Una giaculatoria di luoghi comuni lunga novanta minuti. Ogni stereotipo possibile e immaginabile rappresentato con cura maniacale. Monologhi puramente tragici intervallati da altri intrisi di comicità: a separarli, un cambio di luci, una canzone, una canzone evocativa (da Vasco Rossi ai Velvet Underground). Quattro attrici parlano in prima persona, ostentano (scimmiottano) dialetti e accenti stranieri come se stessero intrattenendo il pubblico di Zelig: tutto scivola via, ma niente si aggrappa all’anima, la denuncia resta sterile, povera. Non è presente la benché minima ricerca del perché avvengano atti di terribile violenza sulle donne. La riflessione sulla violenza, sulle sue motivazioni profonde, e sul destino delle vite spezzate che essa genera, non viene mai tentata, sicché tutto s’appiattisce sui luoghi comuni: l’uomo tenero ma geloso che perde la testa, il “padre padrone”, l’orco. Alla banalità del male soccombe pure la storica differenza tra destra e sinistra: la militante del PCI uccisa per una svista dal proprio compagno (di partito e di vita) subisce terribili violenze esattamente come la moglie del fascista, il tutto in un forzato accento emiliano. La donna sicula è vittima di un delitto d’onore, la giovane ragazza africana si spegne causa un’emorragia provocata dall’infibulazione. I ritmi televisivi dei brevi monologhi suggeriscono la volontà di dare allo spettacolo un ritmo incalzante, coinvolgente, ma il testo, che dalla cronaca reale prende spunto, non si solleva mai da essa.

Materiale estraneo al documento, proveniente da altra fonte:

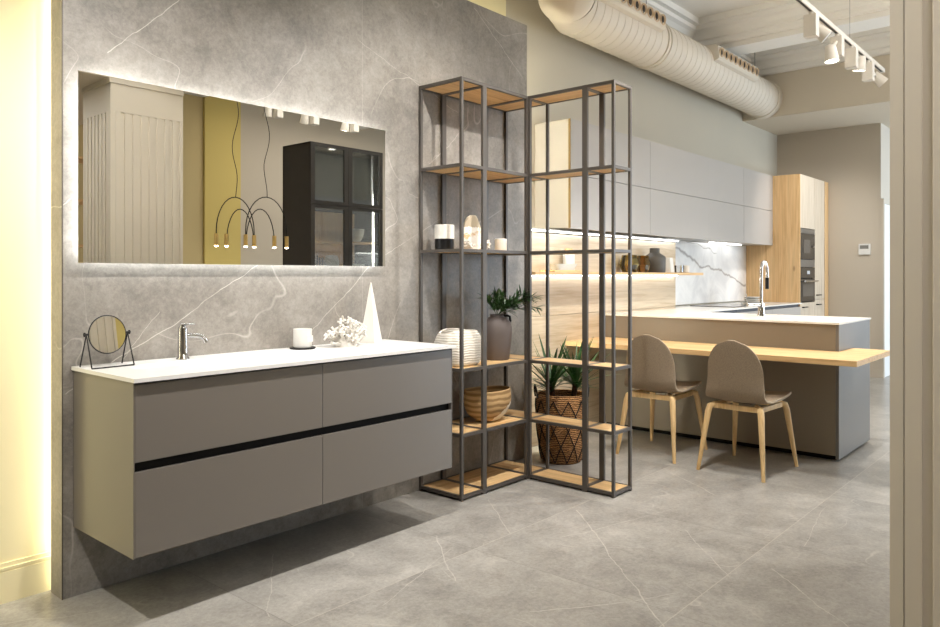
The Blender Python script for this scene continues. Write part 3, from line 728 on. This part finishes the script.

La scena è caratterizzata da un parallelepipedo sul quale vengono proiettate immagini femminili; la struttura è funzionale, utilizzata come scrivania, bancone da bar, palco per conferenze. La regia altro non è che la scaletta degli interventi, giustapposizione di storie troppo vere per poter diventare teatro, per potersi fare racconto di qualcosa d’altro. Nessun mistero, nessuna sorpresa, tutto previsto. Come macchiette, queste donne perdono tridimensionalità, sostanza e lo stesso avviene per i loro carnefici. I torturatori, padri, fratelli, mariti, compagni, non sono che figli viziati, incapaci (per colpa di madri apprensive e troppo servizievoli) di liberarsi dallo stereotipo dell’innamorato ossessionato dagli sms e dalla chat.
Non c’è, in tutto lo spettacolo, un solo tentativo di capire o, quanto meno, indagare la natura del male; non è possibile riconoscere alle parti in causa (uomini e donne, vittime e carnefici) una vera umanità. Ferite a morte non si pone domande perché sfodera già tutte le risposte. Perché gli uomini di queste storie sono tanto incapaci di metabolizzare dolore, tradimento, abbandono o, più semplicemente, la legittima ricerca di libertà e autodeterminazione delle donne? La successione dei racconti non fa che ostentare il fatalismo degli eventi, come se si trattasse di un infallibile destino di morte. Risuona più volte una cupa e arrendevole frase: «gli uomini, si sa, sono fatti così». Così come? Per Serena Dandini sono violenti, incapaci di contenere la rabbia, oppressivi, distanti, assetati di sesso e calcio, fragili. Quante possibili sfumature, quante impressioni da sviluppare, restano imbrigliate nel susseguirsi di storie da cronaca nera?
Alla fine, le attrici si prendono gli applausi scroscianti del Verdi di Santa Croce sull’Arno: gli uomini e le donne se ne tornano a casa convinti, le une, di non esser le vittime, gli altri, di non essere i carnefici. La tragedia della banalità può continuare indisturbata.